No, la cruz de Cristo es la base de todo. Allí, el pecado ha sido condenado. Allí se hizo la expiación para que se nos conceda el perdón cuando creemos. Todo esto es un don de la gracia divina, «Porque irrevocables son los dones y el llamamiento de Dios» (Rom. 11:29), es decir, no están sujetos a un cambio de opinión por parte de Dios. Son para siempre.

Los pecados después de la conversión, sin embargo, perturban enormemente la felicidad del cristiano y alteran el gozo del perdón y la relación con Dios, hasta el momento en que estos pecados son confesados y, a través del servicio de Cristo como abogado, obtenemos el perdón del Padre (comp. 1 Juan 1:9; 2:1). Todos debemos aprender estas dolorosas lecciones, pero hay beneficios que se pueden obtener de ellas. Descubrimos la verdadera naturaleza de la carne en nosotros y que la única manera de evitar satisfacer su deseo es andar «en el Espíritu» (Gál. 5:16).

5.6 - ¿El Señor Jesucristo, al morir, ha cargado con los pecados de todas las personas? ¿No se desprende esto del hecho de que él quita el pecado del mundo, según Juan 1:29?

Las Escrituras lo establecen de esta manera: «Murió por todos» (2 Cor. 5:15). «Se dio a sí mismo en rescate por todos» (1 Tim. 2:6). «Él es la propiciación por nuestros pecados; y no solo por los nuestros, sino también por los de todo el mundo» (1 Juan 2:2).

Estos versículos indican lo que podemos llamar el aspecto divino de su obra. Todo el mundo está incluido en su benévola intención; la propiciación fue hecha, no solo para los creyentes, sino para el mundo entero.

Es diferente considerar no la intención o el alcance de su obra, sino sus resultados reales.

Mirando las cosas de la manera más amplia posible, Juan 1:29 se aplica efectivamente, pero de acuerdo con el hecho de que el pecado, y todos aquellos que se identifican eternamente con él, encuentran su parte en el lago de fuego.

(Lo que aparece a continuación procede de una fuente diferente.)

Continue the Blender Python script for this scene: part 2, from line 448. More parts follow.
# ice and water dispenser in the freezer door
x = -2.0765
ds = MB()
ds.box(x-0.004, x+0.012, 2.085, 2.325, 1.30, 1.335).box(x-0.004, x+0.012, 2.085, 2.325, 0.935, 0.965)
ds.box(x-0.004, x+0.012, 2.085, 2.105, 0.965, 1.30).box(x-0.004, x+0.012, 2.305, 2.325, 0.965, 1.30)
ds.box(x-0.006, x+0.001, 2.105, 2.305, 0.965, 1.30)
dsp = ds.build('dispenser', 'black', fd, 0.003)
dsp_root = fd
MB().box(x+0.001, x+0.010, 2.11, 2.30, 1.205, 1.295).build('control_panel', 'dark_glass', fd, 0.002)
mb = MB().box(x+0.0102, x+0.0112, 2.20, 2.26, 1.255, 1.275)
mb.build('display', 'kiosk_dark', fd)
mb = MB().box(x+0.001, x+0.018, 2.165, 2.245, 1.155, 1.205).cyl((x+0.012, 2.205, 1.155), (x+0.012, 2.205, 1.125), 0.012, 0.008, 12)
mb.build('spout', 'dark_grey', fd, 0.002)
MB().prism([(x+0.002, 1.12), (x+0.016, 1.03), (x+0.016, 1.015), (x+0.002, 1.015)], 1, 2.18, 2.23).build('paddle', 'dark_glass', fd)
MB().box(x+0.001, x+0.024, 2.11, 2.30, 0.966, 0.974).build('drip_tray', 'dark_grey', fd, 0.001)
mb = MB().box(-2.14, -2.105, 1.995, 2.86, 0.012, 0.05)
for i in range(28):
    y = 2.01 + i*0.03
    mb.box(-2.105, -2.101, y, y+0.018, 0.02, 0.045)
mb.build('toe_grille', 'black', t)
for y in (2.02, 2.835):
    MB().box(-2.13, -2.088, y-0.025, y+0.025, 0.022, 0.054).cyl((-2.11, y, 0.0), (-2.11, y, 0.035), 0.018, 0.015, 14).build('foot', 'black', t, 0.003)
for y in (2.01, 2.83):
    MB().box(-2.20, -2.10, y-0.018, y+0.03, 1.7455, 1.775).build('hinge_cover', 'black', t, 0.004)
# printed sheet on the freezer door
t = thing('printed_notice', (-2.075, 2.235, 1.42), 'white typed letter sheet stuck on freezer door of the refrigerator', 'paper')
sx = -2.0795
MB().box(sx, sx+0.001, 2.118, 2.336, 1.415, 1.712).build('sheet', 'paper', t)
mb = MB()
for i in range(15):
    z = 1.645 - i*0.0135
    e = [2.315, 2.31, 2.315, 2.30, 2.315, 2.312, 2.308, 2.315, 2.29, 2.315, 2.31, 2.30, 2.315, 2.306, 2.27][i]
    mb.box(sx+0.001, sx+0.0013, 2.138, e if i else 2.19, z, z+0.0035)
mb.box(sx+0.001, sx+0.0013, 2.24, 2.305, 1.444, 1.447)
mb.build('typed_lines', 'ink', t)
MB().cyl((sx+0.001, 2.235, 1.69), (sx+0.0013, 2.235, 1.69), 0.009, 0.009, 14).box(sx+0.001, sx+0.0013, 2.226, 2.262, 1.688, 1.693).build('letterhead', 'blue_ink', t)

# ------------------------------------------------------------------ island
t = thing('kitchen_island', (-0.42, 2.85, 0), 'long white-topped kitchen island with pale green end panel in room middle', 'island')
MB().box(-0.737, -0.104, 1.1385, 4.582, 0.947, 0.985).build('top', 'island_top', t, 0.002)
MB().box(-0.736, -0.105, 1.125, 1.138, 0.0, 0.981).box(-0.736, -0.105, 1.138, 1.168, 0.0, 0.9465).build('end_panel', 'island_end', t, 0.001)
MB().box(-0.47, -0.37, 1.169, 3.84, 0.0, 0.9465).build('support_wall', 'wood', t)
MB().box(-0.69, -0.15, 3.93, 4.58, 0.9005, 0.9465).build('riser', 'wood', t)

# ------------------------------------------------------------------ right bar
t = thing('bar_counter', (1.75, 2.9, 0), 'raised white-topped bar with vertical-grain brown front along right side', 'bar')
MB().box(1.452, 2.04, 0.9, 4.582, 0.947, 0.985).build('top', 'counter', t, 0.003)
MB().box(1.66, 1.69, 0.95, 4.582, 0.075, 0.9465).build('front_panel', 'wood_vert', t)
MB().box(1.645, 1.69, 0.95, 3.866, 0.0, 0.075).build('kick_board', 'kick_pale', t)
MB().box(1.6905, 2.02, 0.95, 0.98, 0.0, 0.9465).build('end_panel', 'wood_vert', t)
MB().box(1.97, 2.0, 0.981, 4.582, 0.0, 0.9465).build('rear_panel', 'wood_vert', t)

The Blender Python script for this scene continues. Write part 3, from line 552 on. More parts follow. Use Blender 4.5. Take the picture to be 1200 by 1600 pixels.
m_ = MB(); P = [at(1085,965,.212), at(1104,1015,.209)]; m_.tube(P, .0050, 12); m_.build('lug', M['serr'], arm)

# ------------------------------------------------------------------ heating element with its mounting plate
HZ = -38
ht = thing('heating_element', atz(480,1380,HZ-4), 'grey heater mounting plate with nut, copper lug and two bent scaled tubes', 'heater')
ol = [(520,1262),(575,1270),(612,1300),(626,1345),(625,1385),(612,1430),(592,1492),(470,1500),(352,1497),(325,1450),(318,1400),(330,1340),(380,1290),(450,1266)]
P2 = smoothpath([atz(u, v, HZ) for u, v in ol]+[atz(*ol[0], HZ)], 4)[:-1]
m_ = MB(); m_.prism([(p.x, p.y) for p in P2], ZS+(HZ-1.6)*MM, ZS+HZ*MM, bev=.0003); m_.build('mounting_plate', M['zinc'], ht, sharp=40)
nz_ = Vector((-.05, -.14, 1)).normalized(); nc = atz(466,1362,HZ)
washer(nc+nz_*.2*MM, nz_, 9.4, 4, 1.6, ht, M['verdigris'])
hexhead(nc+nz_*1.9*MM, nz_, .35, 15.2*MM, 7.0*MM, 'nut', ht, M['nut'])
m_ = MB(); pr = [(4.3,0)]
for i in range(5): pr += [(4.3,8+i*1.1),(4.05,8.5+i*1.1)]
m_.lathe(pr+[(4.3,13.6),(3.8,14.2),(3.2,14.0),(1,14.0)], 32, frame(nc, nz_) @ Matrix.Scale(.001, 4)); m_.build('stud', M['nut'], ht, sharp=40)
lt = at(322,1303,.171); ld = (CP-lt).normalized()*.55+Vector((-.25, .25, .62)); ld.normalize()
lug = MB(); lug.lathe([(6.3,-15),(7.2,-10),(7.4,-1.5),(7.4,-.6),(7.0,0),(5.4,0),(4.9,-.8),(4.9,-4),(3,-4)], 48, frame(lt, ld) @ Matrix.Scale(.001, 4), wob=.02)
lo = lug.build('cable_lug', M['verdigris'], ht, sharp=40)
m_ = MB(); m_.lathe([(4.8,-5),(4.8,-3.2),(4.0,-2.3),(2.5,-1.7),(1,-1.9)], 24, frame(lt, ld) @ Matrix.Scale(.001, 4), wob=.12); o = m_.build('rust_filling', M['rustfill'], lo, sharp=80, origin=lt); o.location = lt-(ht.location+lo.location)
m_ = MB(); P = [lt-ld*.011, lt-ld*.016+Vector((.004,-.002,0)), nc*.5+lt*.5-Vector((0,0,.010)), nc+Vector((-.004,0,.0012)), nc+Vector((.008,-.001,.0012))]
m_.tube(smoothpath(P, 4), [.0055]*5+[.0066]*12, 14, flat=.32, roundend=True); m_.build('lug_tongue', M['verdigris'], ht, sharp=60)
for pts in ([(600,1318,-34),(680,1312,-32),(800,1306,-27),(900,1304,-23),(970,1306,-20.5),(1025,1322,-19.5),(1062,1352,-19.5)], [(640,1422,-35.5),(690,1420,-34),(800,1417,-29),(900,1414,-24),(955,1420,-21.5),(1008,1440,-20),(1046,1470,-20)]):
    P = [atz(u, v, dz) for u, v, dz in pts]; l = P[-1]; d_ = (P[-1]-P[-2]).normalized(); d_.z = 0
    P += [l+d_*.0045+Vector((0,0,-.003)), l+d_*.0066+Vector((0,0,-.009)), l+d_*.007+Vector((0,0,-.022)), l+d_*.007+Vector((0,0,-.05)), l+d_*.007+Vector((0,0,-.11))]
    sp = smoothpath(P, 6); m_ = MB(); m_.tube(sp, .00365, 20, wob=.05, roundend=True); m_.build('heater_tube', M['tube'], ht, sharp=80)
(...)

Entrando en detalles, no podemos decir que él llevó los pecados de todas las personas, porque las Escrituras dicen: «Él mismo llevó en su cuerpo nuestros pecados (los de los creyentes) sobre el madero» (1 Pe. 2:24). Por eso leemos: «Cristo fue ofrecido una vez para llevar los pecados de muchos» (Hebr. 9:28). ¡Gracias a Dios que somos parte de ellos!